El incendio trágico de la Torre de viviendas
Grenfell en Londres con más de sesenta victimas nos ha sobrecogido el
corazón y más como ocurre con demasiada
frecuencia, cuando las víctimas de los incendios suelen ser gente de familias
de sencilla y humilde procedencia. ¡Nunca se incendian las casas de los
potentados y cuando arden todos se salvan (no quiero decir ni desear que muera
nadie, rico o pobre)! El aun más reciente
colosal incendio forestal con aún más víctimas en Portugal ha incrementado más
nuestro pavor. El fuego nos atrae, nos ayuda y nos asusta. Nuestros ancestros
que no sabrían su por qué se aterrorizaban ante él. No en vano, los israelitas cuando
querían representar la presencia terrible de Yahvé lo imaginaban en el fuego
(Moisés y la zarza ardiendo, los relámpagos y rayos en el Sinaí…). Prometeo,
que se hizo con el fuego, robándolo a
los dioses y entregándolo a los hombres, es nuestro gran héroe
mitológico.
El cine lo aprovecha
para contar historias, desdichas y aventuras y también para montar gran
espectáculo.

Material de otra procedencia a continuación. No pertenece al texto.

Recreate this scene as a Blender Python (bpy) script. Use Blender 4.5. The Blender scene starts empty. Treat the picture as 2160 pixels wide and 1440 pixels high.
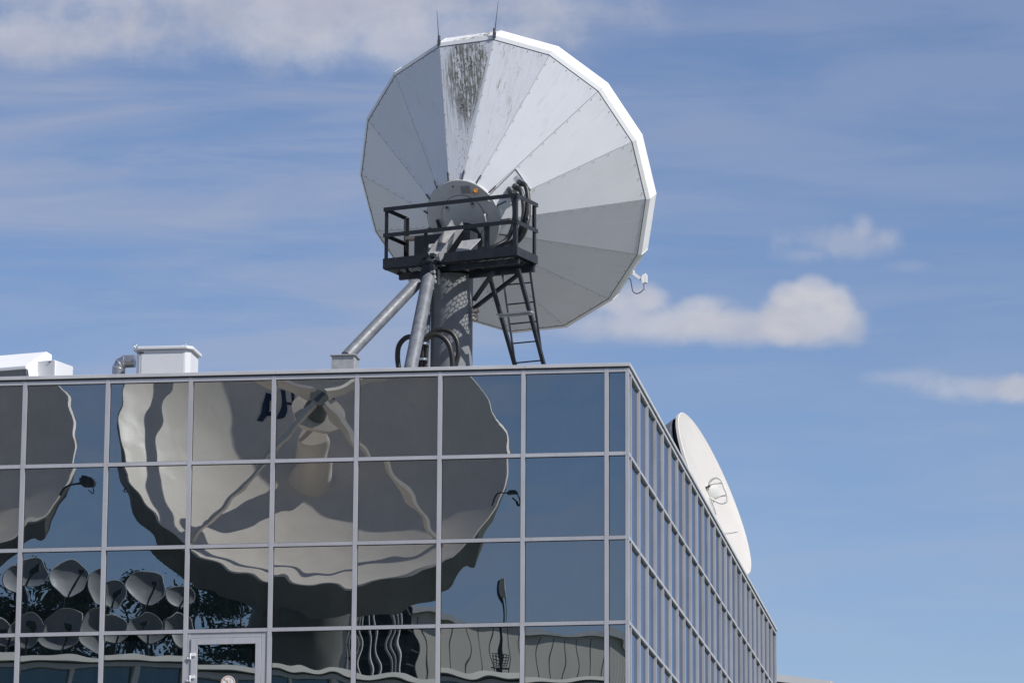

En algunos guiones de las
películas se cuela a veces de rondón la idea del castigo divino. Como en un
nuevo Babel, la soberbia de los hombres,
simbolizada en un gigantesco construcción, es destruida por un poder
irrefrenable. El fuego purificador suele ser el final en las películas de
terror: ha de limpiar la presencia del mal en el mundo. De ahí a la idea de un
Dios castigador hay muy poco. Nada más lejos de la esencia e imagen de Dios que
el Evangelio tiene. También las películas sobre los edificios gigantescos
incendiados dan paso a historias de
aventura espectacular, de enormes retos humanos y sobre todo, y esto es lo
mejor, a historias de valor, coraje y solidaridad. He aquí tres películas: El coloso en llamas (Estados Unidos 1974) de John Guillermin . World Trade Center (Estados Unidos, 2006) de Oliver Stone. Llamaradas (Estados Unidos 1991) de Ron Howard.